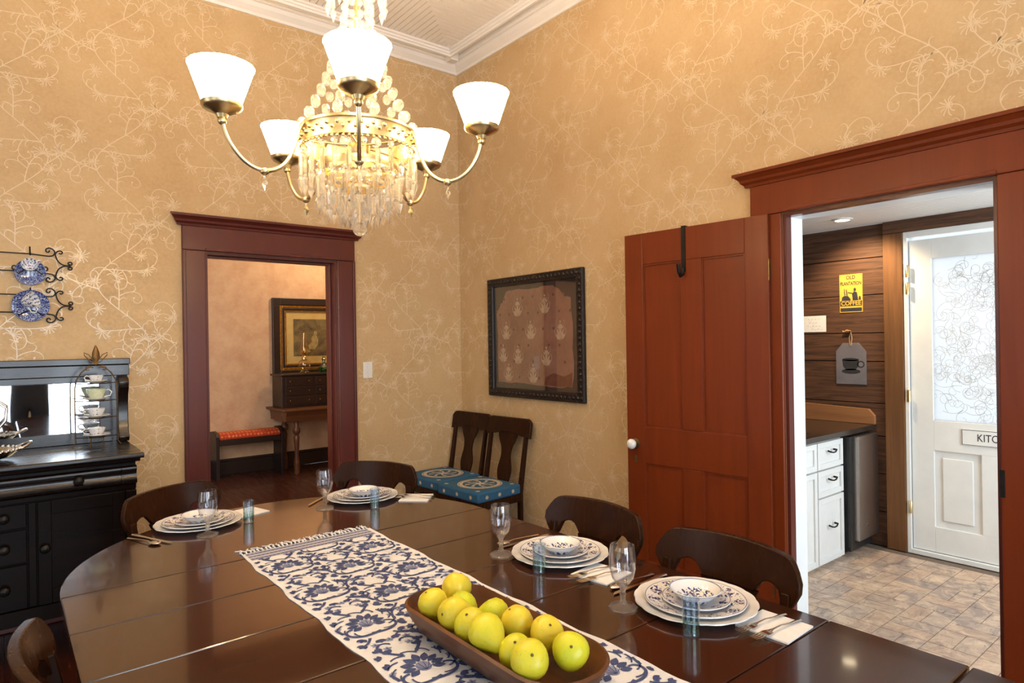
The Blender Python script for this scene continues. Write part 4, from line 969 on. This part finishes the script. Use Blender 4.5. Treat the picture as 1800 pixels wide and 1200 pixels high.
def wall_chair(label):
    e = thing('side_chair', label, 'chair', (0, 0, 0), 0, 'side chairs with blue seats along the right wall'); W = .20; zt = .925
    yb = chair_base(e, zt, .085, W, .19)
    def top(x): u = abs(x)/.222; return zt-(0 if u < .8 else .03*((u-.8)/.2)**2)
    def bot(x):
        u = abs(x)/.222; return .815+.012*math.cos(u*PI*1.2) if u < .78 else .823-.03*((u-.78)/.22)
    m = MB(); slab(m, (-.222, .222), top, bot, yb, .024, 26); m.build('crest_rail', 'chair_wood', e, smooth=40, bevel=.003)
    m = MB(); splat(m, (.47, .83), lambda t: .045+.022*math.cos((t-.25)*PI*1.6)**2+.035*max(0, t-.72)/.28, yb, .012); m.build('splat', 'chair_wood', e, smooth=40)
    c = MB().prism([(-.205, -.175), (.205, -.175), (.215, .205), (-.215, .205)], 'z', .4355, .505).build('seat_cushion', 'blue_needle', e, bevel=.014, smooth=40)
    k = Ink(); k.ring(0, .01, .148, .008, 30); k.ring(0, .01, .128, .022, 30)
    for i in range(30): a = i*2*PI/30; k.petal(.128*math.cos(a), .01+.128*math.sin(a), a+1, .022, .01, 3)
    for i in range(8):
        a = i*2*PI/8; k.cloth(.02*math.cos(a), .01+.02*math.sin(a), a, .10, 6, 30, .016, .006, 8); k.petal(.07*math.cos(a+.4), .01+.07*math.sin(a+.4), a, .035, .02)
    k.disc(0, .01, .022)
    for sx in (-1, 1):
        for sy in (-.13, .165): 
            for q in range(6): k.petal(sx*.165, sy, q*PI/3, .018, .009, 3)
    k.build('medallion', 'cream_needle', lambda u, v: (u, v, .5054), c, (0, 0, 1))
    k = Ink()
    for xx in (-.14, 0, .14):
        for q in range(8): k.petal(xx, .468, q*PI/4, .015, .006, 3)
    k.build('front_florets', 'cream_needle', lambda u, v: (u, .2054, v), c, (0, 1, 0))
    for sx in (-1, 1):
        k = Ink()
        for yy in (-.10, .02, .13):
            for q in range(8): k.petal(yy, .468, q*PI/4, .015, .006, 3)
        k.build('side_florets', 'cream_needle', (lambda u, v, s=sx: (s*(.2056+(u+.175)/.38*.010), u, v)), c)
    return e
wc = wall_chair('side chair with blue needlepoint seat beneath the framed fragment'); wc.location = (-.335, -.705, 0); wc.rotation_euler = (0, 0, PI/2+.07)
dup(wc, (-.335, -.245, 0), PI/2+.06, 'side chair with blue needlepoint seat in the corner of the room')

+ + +

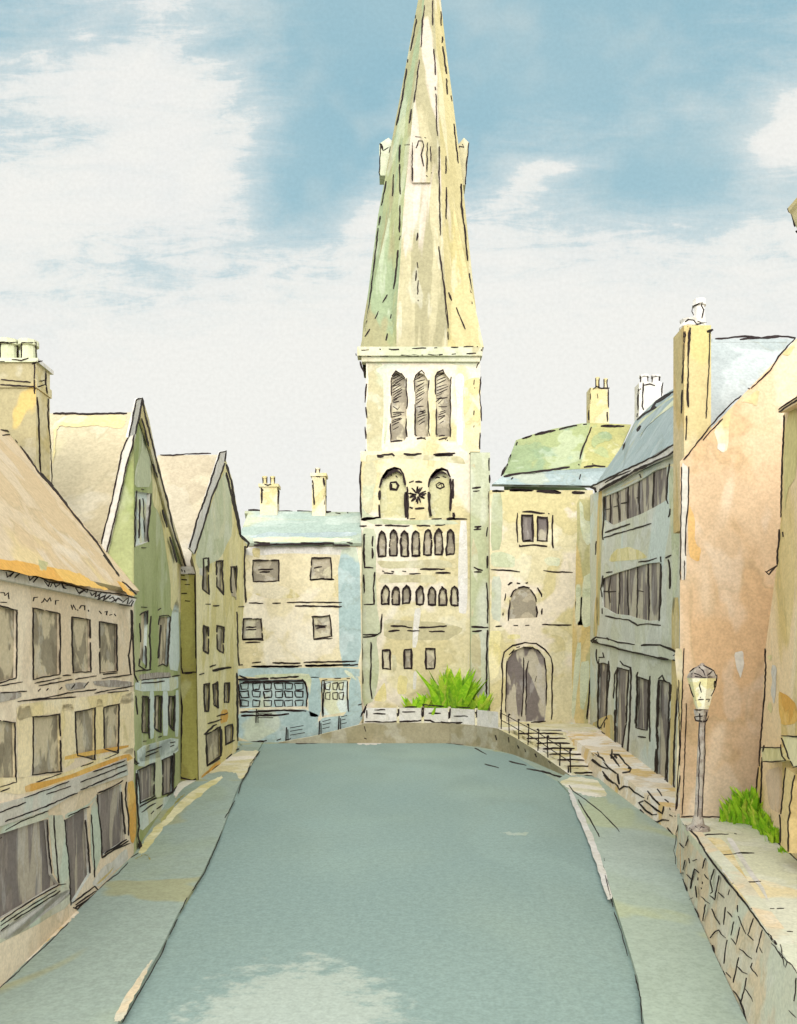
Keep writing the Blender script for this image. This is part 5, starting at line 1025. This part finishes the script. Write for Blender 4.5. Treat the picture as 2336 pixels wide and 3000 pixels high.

+ + +

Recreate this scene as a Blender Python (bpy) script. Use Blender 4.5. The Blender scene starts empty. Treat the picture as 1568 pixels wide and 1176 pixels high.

+ + +

Check each line above for the word "finishes" and copy the ones that have it.

FINAL RESULT:
The Blender Python script for this scene continues. Write part 4, from line 969 on. This part finishes the script. Use Blender 4.5. Treat the picture as 1800 pixels wide and 1200 pixels high.
Keep writing the Blender script for this image. This is part 5, starting at line 1025. This part finishes the script. Write for Blender 4.5. Treat the picture as 2336 pixels wide and 3000 pixels high.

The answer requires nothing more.